Exercise goal – Without the pictures, set down every line of the data exactly.

Information supplied –
◇ ◇ ◇ ◇ ◇

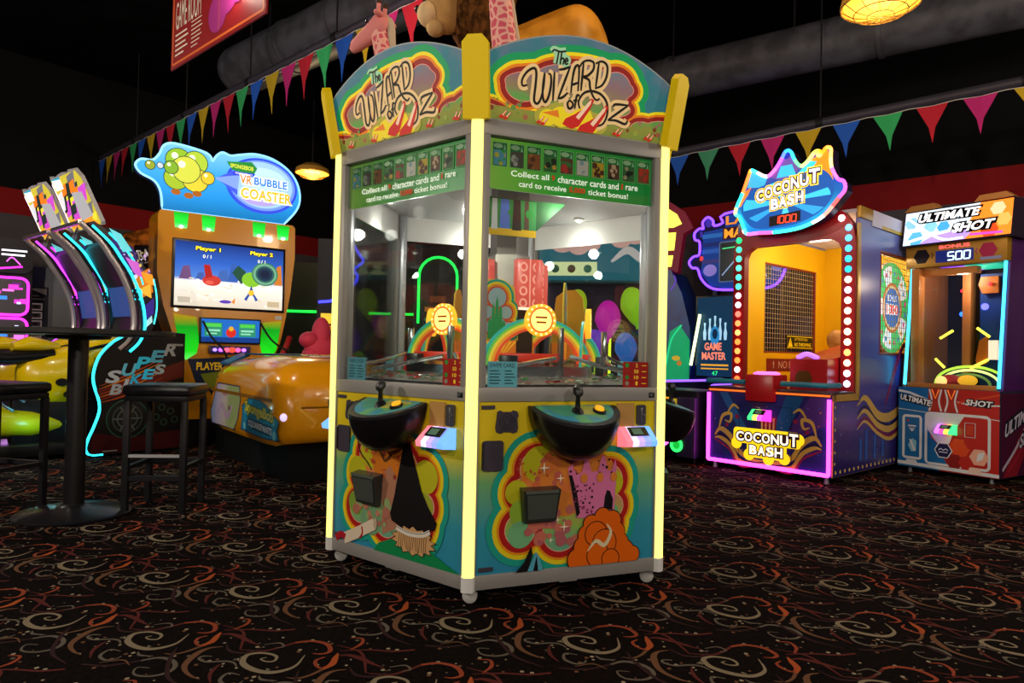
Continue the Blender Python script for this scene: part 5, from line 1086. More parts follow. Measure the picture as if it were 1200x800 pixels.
for _ in range(60): a.disc(q.uniform(.12, 1.19), q.uniform(1.43, 1.7), q.uniform(.008, .03), G(q.choice(('#f0ece4', '#d8d0c0', '#c8bca8', '#e8e4e0')), 1.0), q.uniform(.004, .012), 10)
a.disc(.46, 1.68, .09, G('#b8342c', .9), .055); a.poly([(.4, 1.7), (.38, 1.84), (.44, 1.84), (.47, 1.72)], G('#a01c1c', .9)); a.disc(.44, 1.66, .04, G('#d8584a', .9), .02)
a.poly([(.76, 1.66), (.8, 1.8), (.72, 1.86), (.66, 1.78)], G('#1c4a3a', .8)); a.disc(.86, 1.72, .1, G('#7ab82a', .9), .08)
a.poly([(.82, 1.55), (.9, 1.55), (.86, 1.66)], G('#1a3a8a', .9)); a.stroke([(.8, 1.5), (.86, 1.6), (.92, 1.5)], .03, G('#24489a', .9), 0); a.disc(.86, 1.58, .03, G('#e8b82a', .9))
for r_, c in ((.14, '#3a7a5a'), (.125, '#6aa88a'), (.10, '#2a5a5a'), (.08, '#14304a'), (.05, '#0c1a3a')): a.disc(1.0, 1.79, r_, G(c, .8), r_*.9)
a.disc(.6, 1.47, .06, G('#5a3ab0', .8), .018); a.poly([(.66, 1.47), (.7, 1.52), (.69, 1.45)], G('#d87a2a', .9)); a.rect(.14, .26, 1.44, 1.5, G('#b8b0a0', .9)); a.rect(1.03, 1.16, 1.44, 1.5, G('#b8a88a', .9))
ytx = G('#ffe01c', 1.2)
a.text('Player 1', .3, 1.97, .24, .05, ytx, .03, edge=M('#1a2a5a', .4), ew=.12); a.text('0 / 1', .37, 1.905, .08, .035, G('#f4f4d0', 1.0), .02); a.text('Player 2', .84, 1.975, .24, .05, ytx, .03, edge=M('#1a2a5a', .4), ew=.12); a.text('0 / 1', .92, 1.905, .08, .035, G('#f4f4d0', 1.0), .02)
a.build('screen_picture', sc_o, (0, -.0205, 0))
# green downlights at the top
for x in (.16, .42, .93, 1.19):
    mb = MB(); mb.loft([[(x-.07, -.004, 2.345), (x+.07, -.004, 2.345), (x+.055, -.004, 2.19), (x-.055, -.004, 2.19)], [(x-.07, .02, 2.345), (x+.07, .02, 2.345), (x+.055, .02, 2.19), (x-.055, .02, 2.19)]], ramp_mat('green_well', [(2.18, '#7aff8a'), (2.24, '#1ae03a'), (2.34, '#0fae1c')], emit=.95)); o = mb.build('green_light', bu)
    MB().ell((x, -.012, 2.2), (.022, .012, .014), G('#c8f4ff', 4)).build('lamp', o)
# lower screen, its lit wings and button cluster
grn_l = ramp_mat('green_wing', [(.86, '#6aff6a'), (.95, '#1adc1a'), (1.2, '#0c9a1c'), (1.34, '#b8840c')], emit=.8)
for nm, pts in (('green_wing', [(.11, 1.33), (.33, 1.3), (.36, 1.05), (.34, .93), (.24, .86), (.19, .95)]), ('green_wing', [(1.2, 1.3), (1.0, 1.27), (.97, 1.05), (1.0, .92), (1.1, .9), (1.15, .98)])): mb = MB(); mb.prism(pts, -.006, .01, grn_l); mb.build(nm, bu)
mb = MB(); mb.box(.355, .965, -.045, .01, 1.035, 1.30, M('#0c1410', .3), .006); s2 = mb.build('lower_screen', bu)
a = Art((.37, .95, 1.05, 1.285)); a.rect(.37, .95, 1.05, 1.285, G('#1a6ac8', .7)); a.rect(.37, .95, 1.05, 1.1, G('#0c3a8a', .7))
for x0 in (.4, .74): a.rect(x0, x0+.17, 1.11, 1.25, G('#2a8a6a', .8)); a.rect(x0+.01, x0+.16, 1.205, 1.24, G('#4ac84a', .8)); a.rect(x0+.02, x0+.15, 1.16, 1.18, G('#8ad8b8', .8)); a.rect(x0+.02, x0+.12, 1.13, 1.145, G('#8ad8b8', .8))
a.disc(.66, 1.15, .05, G('#c8281c', .8)); a.disc(.66, 1.19, .025, G('#d8a82a', .8)); a.build('screen_picture', s2, (0, -.0455, 0))
mb = MB(); mb.box(.45, .86, -.06, .0, .93, 1.01, M('#4a3a7a', .3), .008); s3 = mb.build('button_box', bu)
for x, c, r_ in ((.5, '#9a7aff', .022), (.56, '#b85aff', .026), (.62, '#ff4a6a', .03), (.67, '#ff3a2a', .034), (.73, '#ff4a8a', .028), (.79, '#a86aff', .024)): MB().ell((x, -.062, .97), (r_, .012, r_*.8), G(c, 2.2), 14, 8).build('button', s3)
mb = MB(); mb.box(1.13, 1.2, -.006, 0, 1.31, 1.35, M('#e0dccc', .5)); mb.build('label_plate', bu)
mb = MB(); mb.prism([(.26, .87), (.72, .9), (.66, .6), (.5, .5), (.42, .62), (.35, .6)], -.012, .0, M('#1c2a4a', .4)); lp = mb.build('leg_print', bu)
a = Art(); a.text('PLAYER 1', .34, .76, .3, .08, M('#e8b81c', .4, 0, .15), .03); a.poly([(.38, .72), (.6, .75), (.56, .6), (.46, .57)], M('#8a9a2a', .4)); a.build('lettering', lp, (0, -.0125, 0))
# bubble topper: lit board
tp = [(.0, 2.36), (1.22, 2.37), (1.36, 2.56), (1.4, 2.72), (1.36, 2.9), (1.25, 3.04), (1.08, 3.13), (.9, 3.15), (.74, 3.11), (.64, 3.08), (.56, 3.10), (.5, 3.05), (.46, 2.98), (.44, 3.03), (.36, 3.07), (.1, 3.1), (.0, 3.06), (-.04, 2.96), (-.1, 2.88), (-.2, 2.87), (-.25, 2.8), (-.2, 2.72), (-.08, 2.66), (-.02, 2.55)]
tp = [(x, 2.36 + (z-2.36)*.93) for x, z in tp]
tp = tp[:2] + [tuple(p)[:2] for p in catmull([(x, z, 0) for x, z in tp[1:]] + [(tp[0][0], tp[0][1], 0)], 4)][1:-1]
mb = MB(); mb.prism(tp, .08, .2, M('#0f3a6a', .4)); to = mb.build('bubble_sign', bu)
bs_m = ramp_mat('bubble_sign_light', [(2.36, '#0a6aa8'), (2.55, '#1f8ad8'), (2.8, '#3aa0f0'), (3.08, '#78c0ff')], emit=.95)
a = Art(); a.poly(tp, bs_m); a.stroke(tp, .022, G('#8ad0ff', 1.2), 0, True)
for x, z, rx, rz, c in ((.98, 2.76, .385, .30, '#2f4ad8'), (.985, 2.765, .355, .272, '#6a90f4'), (.98, 2.77, .33, .25, '#9ac4ff'), (1.0, 2.84, .24, .12, '#b4dcff'), (.95, 2.62, .2, .08, '#a89af8'), (1.12, 2.66, .1, .06, '#b8b0ff')): a.disc(x, z, rx, G(c, .95), rz, 48)
a.poly([(.5, 2.77), (.72, 2.9), (.72, 2.62)], G('#3f56e0', .95)); a.poly([(.5, 2.775), (.5, 2.755), (.72, 2.68), (.74, 2.84)], G('#7a9af4', .95))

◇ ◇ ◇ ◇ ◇

Response to this task –
Continue the Blender Python script for this scene: part 5, from line 1086. More parts follow. Measure the picture as if it were 1200x800 pixels.
for _ in range(60): a.disc(q.uniform(.12, 1.19), q.uniform(1.43, 1.7), q.uniform(.008, .03), G(q.choice(('#f0ece4', '#d8d0c0', '#c8bca8', '#e8e4e0')), 1.0), q.uniform(.004, .012), 10)
a.disc(.46, 1.68, .09, G('#b8342c', .9), .055); a.poly([(.4, 1.7), (.38, 1.84), (.44, 1.84), (.47, 1.72)], G('#a01c1c', .9)); a.disc(.44, 1.66, .04, G('#d8584a', .9), .02)
a.poly([(.76, 1.66), (.8, 1.8), (.72, 1.86), (.66, 1.78)], G('#1c4a3a', .8)); a.disc(.86, 1.72, .1, G('#7ab82a', .9), .08)
a.poly([(.82, 1.55), (.9, 1.55), (.86, 1.66)], G('#1a3a8a', .9)); a.stroke([(.8, 1.5), (.86, 1.6), (.92, 1.5)], .03, G('#24489a', .9), 0); a.disc(.86, 1.58, .03, G('#e8b82a', .9))
for r_, c in ((.14, '#3a7a5a'), (.125, '#6aa88a'), (.10, '#2a5a5a'), (.08, '#14304a'), (.05, '#0c1a3a')): a.disc(1.0, 1.79, r_, G(c, .8), r_*.9)
a.disc(.6, 1.47, .06, G('#5a3ab0', .8), .018); a.poly([(.66, 1.47), (.7, 1.52), (.69, 1.45)], G('#d87a2a', .9)); a.rect(.14, .26, 1.44, 1.5, G('#b8b0a0', .9)); a.rect(1.03, 1.16, 1.44, 1.5, G('#b8a88a', .9))
ytx = G('#ffe01c', 1.2)
a.text('Player 1', .3, 1.97, .24, .05, ytx, .03, edge=M('#1a2a5a', .4), ew=.12); a.text('0 / 1', .37, 1.905, .08, .035, G('#f4f4d0', 1.0), .02); a.text('Player 2', .84, 1.975, .24, .05, ytx, .03, edge=M('#1a2a5a', .4), ew=.12); a.text('0 / 1', .92, 1.905, .08, .035, G('#f4f4d0', 1.0), .02)
a.build('screen_picture', sc_o, (0, -.0205, 0))
# green downlights at the top
for x in (.16, .42, .93, 1.19):
    mb = MB(); mb.loft([[(x-.07, -.004, 2.345), (x+.07, -.004, 2.345), (x+.055, -.004, 2.19), (x-.055, -.004, 2.19)], [(x-.07, .02, 2.345), (x+.07, .02, 2.345), (x+.055, .02, 2.19), (x-.055, .02, 2.19)]], ramp_mat('green_well', [(2.18, '#7aff8a'), (2.24, '#1ae03a'), (2.34, '#0fae1c')], emit=.95)); o = mb.build('green_light', bu)
    MB().ell((x, -.012, 2.2), (.022, .012, .014), G('#c8f4ff', 4)).build('lamp', o)
# lower screen, its lit wings and button cluster
grn_l = ramp_mat('green_wing', [(.86, '#6aff6a'), (.95, '#1adc1a'), (1.2, '#0c9a1c'), (1.34, '#b8840c')], emit=.8)
for nm, pts in (('green_wing', [(.11, 1.33), (.33, 1.3), (.36, 1.05), (.34, .93), (.24, .86), (.19, .95)]), ('green_wing', [(1.2, 1.3), (1.0, 1.27), (.97, 1.05), (1.0, .92), (1.1, .9), (1.15, .98)])): mb = MB(); mb.prism(pts, -.006, .01, grn_l); mb.build(nm, bu)
mb = MB(); mb.box(.355, .965, -.045, .01, 1.035, 1.30, M('#0c1410', .3), .006); s2 = mb.build('lower_screen', bu)
a = Art((.37, .95, 1.05, 1.285)); a.rect(.37, .95, 1.05, 1.285, G('#1a6ac8', .7)); a.rect(.37, .95, 1.05, 1.1, G('#0c3a8a', .7))
for x0 in (.4, .74): a.rect(x0, x0+.17, 1.11, 1.25, G('#2a8a6a', .8)); a.rect(x0+.01, x0+.16, 1.205, 1.24, G('#4ac84a', .8)); a.rect(x0+.02, x0+.15, 1.16, 1.18, G('#8ad8b8', .8)); a.rect(x0+.02, x0+.12, 1.13, 1.145, G('#8ad8b8', .8))
a.disc(.66, 1.15, .05, G('#c8281c', .8)); a.disc(.66, 1.19, .025, G('#d8a82a', .8)); a.build('screen_picture', s2, (0, -.0455, 0))
mb = MB(); mb.box(.45, .86, -.06, .0, .93, 1.01, M('#4a3a7a', .3), .008); s3 = mb.build('button_box', bu)
for x, c, r_ in ((.5, '#9a7aff', .022), (.56, '#b85aff', .026), (.62, '#ff4a6a', .03), (.67, '#ff3a2a', .034), (.73, '#ff4a8a', .028), (.79, '#a86aff', .024)): MB().ell((x, -.062, .97), (r_, .012, r_*.8), G(c, 2.2), 14, 8).build('button', s3)
mb = MB(); mb.box(1.13, 1.2, -.006, 0, 1.31, 1.35, M('#e0dccc', .5)); mb.build('label_plate', bu)
mb = MB(); mb.prism([(.26, .87), (.72, .9), (.66, .6), (.5, .5), (.42, .62), (.35, .6)], -.012, .0, M('#1c2a4a', .4)); lp = mb.build('leg_print', bu)
a = Art(); a.text('PLAYER 1', .34, .76, .3, .08, M('#e8b81c', .4, 0, .15), .03); a.poly([(.38, .72), (.6, .75), (.56, .6), (.46, .57)], M('#8a9a2a', .4)); a.build('lettering', lp, (0, -.0125, 0))
# bubble topper: lit board
tp = [(.0, 2.36), (1.22, 2.37), (1.36, 2.56), (1.4, 2.72), (1.36, 2.9), (1.25, 3.04), (1.08, 3.13), (.9, 3.15), (.74, 3.11), (.64, 3.08), (.56, 3.10), (.5, 3.05), (.46, 2.98), (.44, 3.03), (.36, 3.07), (.1, 3.1), (.0, 3.06), (-.04, 2.96), (-.1, 2.88), (-.2, 2.87), (-.25, 2.8), (-.2, 2.72), (-.08, 2.66), (-.02, 2.55)]
tp = [(x, 2.36 + (z-2.36)*.93) for x, z in tp]
tp = tp[:2] + [tuple(p)[:2] for p in catmull([(x, z, 0) for x, z in tp[1:]] + [(tp[0][0], tp[0][1], 0)], 4)][1:-1]
mb = MB(); mb.prism(tp, .08, .2, M('#0f3a6a', .4)); to = mb.build('bubble_sign', bu)
bs_m = ramp_mat('bubble_sign_light', [(2.36, '#0a6aa8'), (2.55, '#1f8ad8'), (2.8, '#3aa0f0'), (3.08, '#78c0ff')], emit=.95)
a = Art(); a.poly(tp, bs_m); a.stroke(tp, .022, G('#8ad0ff', 1.2), 0, True)
for x, z, rx, rz, c in ((.98, 2.76, .385, .30, '#2f4ad8'), (.985, 2.765, .355, .272, '#6a90f4'), (.98, 2.77, .33, .25, '#9ac4ff'), (1.0, 2.84, .24, .12, '#b4dcff'), (.95, 2.62, .2, .08, '#a89af8'), (1.12, 2.66, .1, .06, '#b8b0ff')): a.disc(x, z, rx, G(c, .95), rz, 48)
a.poly([(.5, 2.77), (.72, 2.9), (.72, 2.62)], G('#3f56e0', .95)); a.poly([(.5, 2.775), (.5, 2.755), (.72, 2.68), (.74, 2.84)], G('#7a9af4', .95))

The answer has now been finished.